Wells Fargo Chief Executive Officer John Stumpf said as recently as Dec. 10 that Wachovia’s $482.4 billion loan portfolio will produce $60 billion in losses over the next three years, with about 60 percent coming from option adjustable-rate mortgages. Wells Fargo, based in San Francisco, is the second- biggest U.S. mortgage lender, behind Bank of America Corp.

California Risk

Wachovia brings added housing risk in California, home to its Golden West Financial Corp. unit, and Florida, which claims the second-highest foreclosure rate in the country.
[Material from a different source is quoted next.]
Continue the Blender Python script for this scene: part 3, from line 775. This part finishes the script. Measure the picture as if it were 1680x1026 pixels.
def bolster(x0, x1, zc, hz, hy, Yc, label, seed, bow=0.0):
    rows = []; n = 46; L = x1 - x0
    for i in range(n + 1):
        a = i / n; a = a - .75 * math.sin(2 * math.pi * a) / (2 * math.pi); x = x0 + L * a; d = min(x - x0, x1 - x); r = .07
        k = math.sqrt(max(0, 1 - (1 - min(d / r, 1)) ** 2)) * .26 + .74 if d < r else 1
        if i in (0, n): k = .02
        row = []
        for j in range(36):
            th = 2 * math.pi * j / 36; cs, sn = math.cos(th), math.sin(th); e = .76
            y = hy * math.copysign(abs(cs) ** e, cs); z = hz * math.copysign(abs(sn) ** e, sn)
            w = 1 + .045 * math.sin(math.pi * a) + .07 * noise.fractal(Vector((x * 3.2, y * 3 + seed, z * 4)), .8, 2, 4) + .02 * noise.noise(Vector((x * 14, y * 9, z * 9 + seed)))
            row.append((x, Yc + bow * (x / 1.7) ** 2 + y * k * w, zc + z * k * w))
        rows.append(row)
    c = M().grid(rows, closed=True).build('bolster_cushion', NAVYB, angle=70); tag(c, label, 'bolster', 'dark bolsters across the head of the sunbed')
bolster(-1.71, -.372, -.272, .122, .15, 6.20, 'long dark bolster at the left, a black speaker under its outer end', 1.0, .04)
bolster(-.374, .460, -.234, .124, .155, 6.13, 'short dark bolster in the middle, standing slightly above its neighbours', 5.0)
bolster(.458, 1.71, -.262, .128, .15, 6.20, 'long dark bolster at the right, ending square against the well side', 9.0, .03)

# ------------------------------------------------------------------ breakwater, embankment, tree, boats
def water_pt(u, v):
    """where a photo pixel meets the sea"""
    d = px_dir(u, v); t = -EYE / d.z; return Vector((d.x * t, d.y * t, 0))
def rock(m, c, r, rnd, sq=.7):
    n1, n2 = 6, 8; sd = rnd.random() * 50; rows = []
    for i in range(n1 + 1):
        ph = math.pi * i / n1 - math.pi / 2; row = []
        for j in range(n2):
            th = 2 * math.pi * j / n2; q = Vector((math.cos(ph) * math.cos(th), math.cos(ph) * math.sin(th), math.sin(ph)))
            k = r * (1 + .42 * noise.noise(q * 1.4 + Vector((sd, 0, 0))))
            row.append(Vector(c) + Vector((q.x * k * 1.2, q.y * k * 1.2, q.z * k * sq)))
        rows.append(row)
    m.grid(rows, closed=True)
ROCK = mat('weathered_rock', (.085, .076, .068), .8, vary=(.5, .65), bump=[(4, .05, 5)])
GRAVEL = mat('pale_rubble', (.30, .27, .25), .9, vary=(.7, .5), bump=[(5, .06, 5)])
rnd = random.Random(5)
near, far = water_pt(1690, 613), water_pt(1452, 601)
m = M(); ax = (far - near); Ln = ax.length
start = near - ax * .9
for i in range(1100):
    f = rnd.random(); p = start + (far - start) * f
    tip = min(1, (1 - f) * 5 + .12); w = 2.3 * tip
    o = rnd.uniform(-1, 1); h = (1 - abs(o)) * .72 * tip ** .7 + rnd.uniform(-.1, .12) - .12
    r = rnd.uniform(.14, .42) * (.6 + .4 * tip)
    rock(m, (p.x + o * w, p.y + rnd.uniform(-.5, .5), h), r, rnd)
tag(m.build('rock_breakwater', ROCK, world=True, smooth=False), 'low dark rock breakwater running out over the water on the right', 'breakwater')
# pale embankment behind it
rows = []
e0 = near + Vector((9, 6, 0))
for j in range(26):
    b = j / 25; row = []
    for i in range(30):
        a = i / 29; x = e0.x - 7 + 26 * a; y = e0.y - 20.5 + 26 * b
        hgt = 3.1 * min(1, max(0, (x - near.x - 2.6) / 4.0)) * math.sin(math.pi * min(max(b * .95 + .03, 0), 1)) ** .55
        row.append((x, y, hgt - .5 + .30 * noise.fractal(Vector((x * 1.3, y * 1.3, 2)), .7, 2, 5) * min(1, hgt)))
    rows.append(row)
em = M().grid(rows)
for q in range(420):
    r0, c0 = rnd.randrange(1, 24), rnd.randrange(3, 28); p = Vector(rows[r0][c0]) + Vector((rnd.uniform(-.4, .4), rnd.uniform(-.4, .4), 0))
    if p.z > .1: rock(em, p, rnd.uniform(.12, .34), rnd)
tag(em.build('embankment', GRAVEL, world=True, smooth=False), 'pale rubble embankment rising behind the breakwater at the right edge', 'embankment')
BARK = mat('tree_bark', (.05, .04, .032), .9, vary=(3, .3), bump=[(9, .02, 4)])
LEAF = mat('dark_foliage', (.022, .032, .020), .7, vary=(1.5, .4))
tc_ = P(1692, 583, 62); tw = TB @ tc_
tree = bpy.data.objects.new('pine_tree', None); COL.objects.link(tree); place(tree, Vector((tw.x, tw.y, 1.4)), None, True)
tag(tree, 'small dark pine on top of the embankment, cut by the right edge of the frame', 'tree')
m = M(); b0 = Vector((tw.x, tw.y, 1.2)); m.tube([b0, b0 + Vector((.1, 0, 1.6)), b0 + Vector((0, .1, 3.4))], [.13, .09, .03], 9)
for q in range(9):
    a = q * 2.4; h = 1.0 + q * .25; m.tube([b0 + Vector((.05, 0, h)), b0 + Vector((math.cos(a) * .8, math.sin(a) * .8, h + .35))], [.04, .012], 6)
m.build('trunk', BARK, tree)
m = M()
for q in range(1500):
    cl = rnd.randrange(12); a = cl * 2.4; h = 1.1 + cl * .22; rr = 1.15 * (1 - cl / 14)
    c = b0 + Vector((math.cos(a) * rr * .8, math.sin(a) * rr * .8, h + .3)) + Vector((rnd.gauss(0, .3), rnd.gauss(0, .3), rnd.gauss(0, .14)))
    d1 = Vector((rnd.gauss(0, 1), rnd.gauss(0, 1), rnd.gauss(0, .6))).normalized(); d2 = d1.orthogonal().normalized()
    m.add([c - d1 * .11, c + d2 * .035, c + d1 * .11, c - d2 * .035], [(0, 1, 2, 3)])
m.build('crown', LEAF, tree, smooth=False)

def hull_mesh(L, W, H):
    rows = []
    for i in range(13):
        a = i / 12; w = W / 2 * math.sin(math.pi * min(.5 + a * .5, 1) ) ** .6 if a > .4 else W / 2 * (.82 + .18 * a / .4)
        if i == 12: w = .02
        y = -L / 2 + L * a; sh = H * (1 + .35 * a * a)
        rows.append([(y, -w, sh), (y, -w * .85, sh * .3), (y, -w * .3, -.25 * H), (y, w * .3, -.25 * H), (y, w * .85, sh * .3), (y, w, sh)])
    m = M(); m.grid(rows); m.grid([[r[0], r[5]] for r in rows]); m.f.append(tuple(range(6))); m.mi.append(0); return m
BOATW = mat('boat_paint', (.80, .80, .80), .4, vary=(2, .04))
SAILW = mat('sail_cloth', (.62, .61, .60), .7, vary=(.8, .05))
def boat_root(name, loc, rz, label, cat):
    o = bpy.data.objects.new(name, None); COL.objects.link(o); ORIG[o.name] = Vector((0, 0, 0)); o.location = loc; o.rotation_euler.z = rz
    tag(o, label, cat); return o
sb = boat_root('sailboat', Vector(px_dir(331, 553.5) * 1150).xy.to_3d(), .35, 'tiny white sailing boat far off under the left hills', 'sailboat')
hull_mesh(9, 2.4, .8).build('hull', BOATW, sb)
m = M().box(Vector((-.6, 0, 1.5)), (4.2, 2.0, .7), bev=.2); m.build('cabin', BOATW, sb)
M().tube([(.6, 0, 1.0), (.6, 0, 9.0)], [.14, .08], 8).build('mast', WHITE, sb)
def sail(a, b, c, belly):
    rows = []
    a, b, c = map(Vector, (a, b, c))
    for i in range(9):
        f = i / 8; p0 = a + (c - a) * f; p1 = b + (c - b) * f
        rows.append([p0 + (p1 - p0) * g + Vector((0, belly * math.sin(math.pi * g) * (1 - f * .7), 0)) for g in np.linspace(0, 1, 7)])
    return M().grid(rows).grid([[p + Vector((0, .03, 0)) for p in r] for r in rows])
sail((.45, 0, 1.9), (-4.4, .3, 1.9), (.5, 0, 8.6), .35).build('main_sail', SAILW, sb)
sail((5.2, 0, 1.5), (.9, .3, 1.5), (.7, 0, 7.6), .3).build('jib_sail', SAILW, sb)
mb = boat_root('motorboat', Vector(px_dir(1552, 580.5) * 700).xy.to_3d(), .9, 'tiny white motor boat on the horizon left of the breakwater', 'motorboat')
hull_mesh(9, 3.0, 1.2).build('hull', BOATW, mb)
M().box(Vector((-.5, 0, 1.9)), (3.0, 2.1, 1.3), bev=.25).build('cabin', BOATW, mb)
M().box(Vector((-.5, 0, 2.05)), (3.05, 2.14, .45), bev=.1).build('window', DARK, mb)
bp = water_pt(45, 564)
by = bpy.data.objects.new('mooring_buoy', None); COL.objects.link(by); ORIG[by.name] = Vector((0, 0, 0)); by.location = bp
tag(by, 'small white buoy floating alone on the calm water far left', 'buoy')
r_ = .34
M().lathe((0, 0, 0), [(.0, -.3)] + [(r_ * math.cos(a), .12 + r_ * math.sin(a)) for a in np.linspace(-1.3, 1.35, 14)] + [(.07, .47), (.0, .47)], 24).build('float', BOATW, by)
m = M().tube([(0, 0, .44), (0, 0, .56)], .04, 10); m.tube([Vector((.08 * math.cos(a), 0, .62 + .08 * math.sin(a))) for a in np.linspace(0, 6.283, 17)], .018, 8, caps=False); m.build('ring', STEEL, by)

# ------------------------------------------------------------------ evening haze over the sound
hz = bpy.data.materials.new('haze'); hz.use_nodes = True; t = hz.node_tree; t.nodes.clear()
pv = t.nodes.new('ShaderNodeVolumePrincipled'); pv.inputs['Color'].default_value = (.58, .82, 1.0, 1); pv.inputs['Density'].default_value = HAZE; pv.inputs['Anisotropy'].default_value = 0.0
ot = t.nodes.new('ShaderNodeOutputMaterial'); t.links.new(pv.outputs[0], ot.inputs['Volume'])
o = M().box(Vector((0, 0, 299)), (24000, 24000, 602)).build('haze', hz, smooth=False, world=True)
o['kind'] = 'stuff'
Unemployment rates  in California and Florida were 8.4 percent and 7.3 percent, respectively, in November, compared with 6.7 percent nationwide. Among economists surveyed by Bloomberg, the highest estimate for U.S. unemployment in the third quarter is 9.5 percent, a level not seen since 1983.“There are a lot of unanswered questions that will take time to play out,” said Jennifer Thompson , an analyst at Portales Partners in New York, who recommends holding Wells Fargo shares. “How quickly will they be able to write down the value of loans, how aggressive are they going to be and how are the loans that they’re acquiring going to perform in this type of environment?”